Re: Exercise module add-on: Exercise module overview

by Sean Keogh -
MMMmmm....I like the sound of this. I think some of our tutors would find it verra useful.

Thanks Ray!
In reply to Ray Kingdon

Re: Exercise module add-on: Exercise module overview

by S. Fieler -
Thank you very much for this module. I will install it at once.
With this module I can do Webquests in an easy way. This was what I was looking for for a long time.

Greetings from Bavaria
Susanne
In reply to S. Fieler

Re: Exercise module add-on: Exercise module overview

by Josep M. Fontana -
Hi S. (Sufie?) Fieler,

Your message was posted long, long ago (October 2003!), but I just read it today. If you (or anybody else) still reads this thread, could you clarify for me how one might use the exercise module to do Webquests? It is not clear to me that this module adapts itself very well to do Webquests but it's very possible that I'm overlooking something.

Thanks in advance.

Josep M.
In reply to Ray Kingdon

Exercise module mod

by Peter ŠŠlapanský -
Hallo,

I've made a few modifications to the module and, for the time being, created a
temporary one, called Exercisemod (ingenious, aren't I ;) ).

Link: http://www.slapo.net/ine/moodle/moodle_exercisemod.zip

This link can also be found at: http://www.slapo.net/?obsah=exercisemod

Basic F.A.Q.:

1. What does this module do?
2. What are the differences between this module and standard exercise module then?

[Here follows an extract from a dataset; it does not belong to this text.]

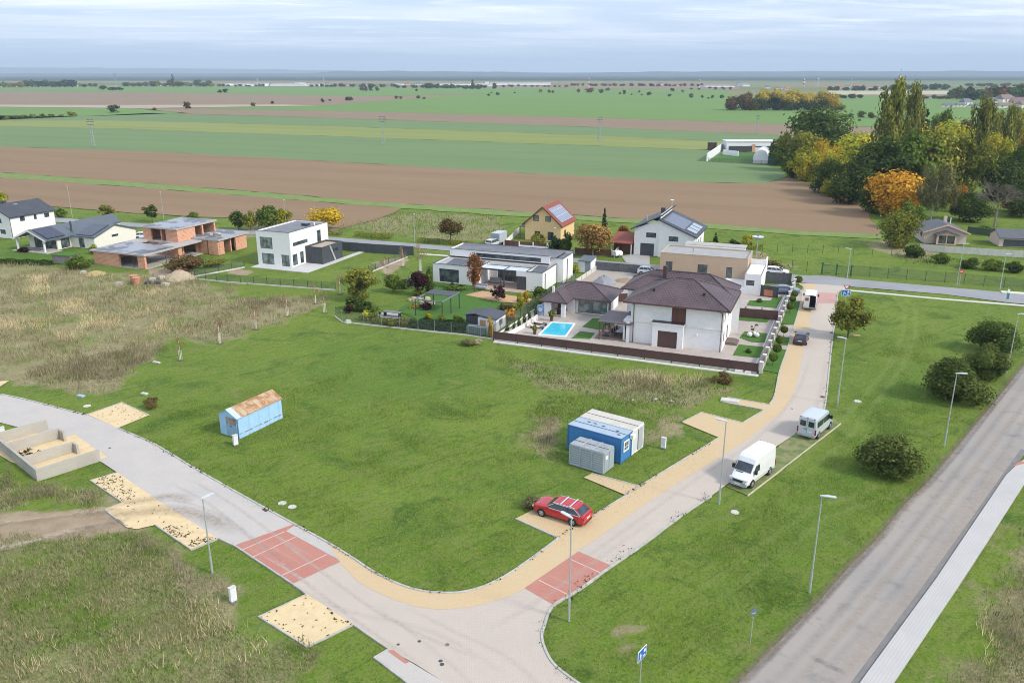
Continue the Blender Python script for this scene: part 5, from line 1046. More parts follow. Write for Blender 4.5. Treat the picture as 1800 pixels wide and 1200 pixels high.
# pool pavilion
h = house('pool_pavilion', 'low white pool house with brown hipped roof and glass doors', (7.8, 119.5)); w = MB(); zc = 2.25
facade(h, w, (1.0, 3), (6.0, 3), 0, zc, [(.35, 4.9, .1, 2.15, 'p')], 'b'); facade(h, w, (6.0, 3), (6.0, 9.3), 0, zc, [(.3, 1.8, .1, 2.1)], 'b'); facade(h, w, (6, 9.3), (-3, 9.3), 0, zc); facade(h, w, (-3, 9.3), (-3, 2.4), 0, zc); facade(h, w, (-3, 2.4), (1.0, 2.4), 0, zc, [(1.2, 2.2, .1, 2.0, 'd')], 'b'); facade(h, w, (1.0, 2.4), (1.0, 3.0), 0, zc)
w.box(-3.0, -1.9, -.4, 0, 0, zc).box(-3.0, -2.6, 0, 2.4, 0, zc).box(-.35, .25, -.35, .15, 0, zc); w.build('wall', white, h)
hip(h, -3.6, 6.6, 2.2, 10.0, zc + .2, 4.1, -.3, 2.4, name='main_roof'); r = MB(); t = .2; ze = zc + .2
r.slab([(-3.6, -.9, ze), (.7, -.9, ze), (-1.45, 1.3, 3.55)], t).slab([(.7, -.9, ze), (.7, 3.0, ze), (-1.45, 5.0, 3.55), (-1.45, 1.3, 3.55)], t).slab([(-3.6, 3.5, ze), (-3.6, -.9, ze), (-1.45, 1.3, 3.55), (-1.45, 5.0, 3.55)], t); r.build('porch_roof', tileb, h)
k = MB()
for p_, q_ in (((-3.6, -.9, ze), (-1.45, 1.3, 3.55)), ((.7, -.9, ze), (-1.45, 1.3, 3.55)), ((-1.45, 1.3, 3.55), (-1.45, 5, 3.55))): k.tube(p_, q_, .1, .1, 6)
k.build('ridge_tiles', MATS['ridge_tile'], h); gutter(h, [(.75, -.95, ze - .15), (.75, 2.2, ze - .15), (6.6, 2.15, ze - .15)]); MB().box(-2.6, -2.3, 2, 2.4, 3.0, 4.0).build('chimney', white, h)
# small garden shed, white with dark roof
h = house('garden_shed', 'small white garden shed with dark pitched roof beside the fence', (-4.5, 113.7)); w = MB()
w.box(0, 2.8, -1.0, 2.6, 0, 1.9); w.build('wall', white, h); MB().slab([(-.1, -1.3, 2.45), (3.0, -1.3, 1.95), (3.0, 2.9, 1.95), (-.1, 2.9, 2.45)], .12).build('roof', tiled, h); w = MB().box(-2.4, -.05, .2, 2.8, 0, 1.75); w.build('side_store', darkp, h)
MB().slab([(-2.6, -.1, 1.85), (-.12, -.1, 2.25), (-.12, 3.0, 2.25), (-2.6, 3.0, 1.85)], .1).build('side_roof', dark, h); MB().box(.3, 1.2, -1.04, -1.01, .1, 1.6).build('door', woodl, h); MB().box(2.81, 2.85, .1, 1.3, .7, 1.5).build('window', glassg, h)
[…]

1. Pretty much everything Exercise module does, a few things have been modified, though.
2. 3 things: if you upload a zipfile, it should be unzipped and all the files in it should be automatically 're-uploaded' as separate assignments for that exercise, unless they have a 'res_' prefix (without the quotes). If they have a 'res_' prefix, they should be copied over to a direcotry called 'resolutions'in the exercisemod data folder. What for? When a teacher decides that he/she wants to grade a student, there should be a link on the grading page visible only to the teacher linking to an 'Example resolution', which should be the reference resolution (but since there is often more than one correct solution to a problem, I've decided to call it 'Example resolution') for that assignment. The link will work only if the file with a resolution exists.
IMPORTANT: Filename of a resolution to an assignment called e. g. asmnt001.html should be res_asmnt001.html, i. e. a resolution has to have a 'res_' prefix and be of the same file type, otherwise it won't work.

I was hoping that if more people would find these tweaks useful, it could be merged with the main Exercise module when Exercisemod is considered stable.
Any kind of feedback is welcome, just bear in mind there are still a few things to do.

Related: I'm also working on a translation of help files for the Exercise module to Slovak, I'll post here when I'm done (I just had to write this ;) ).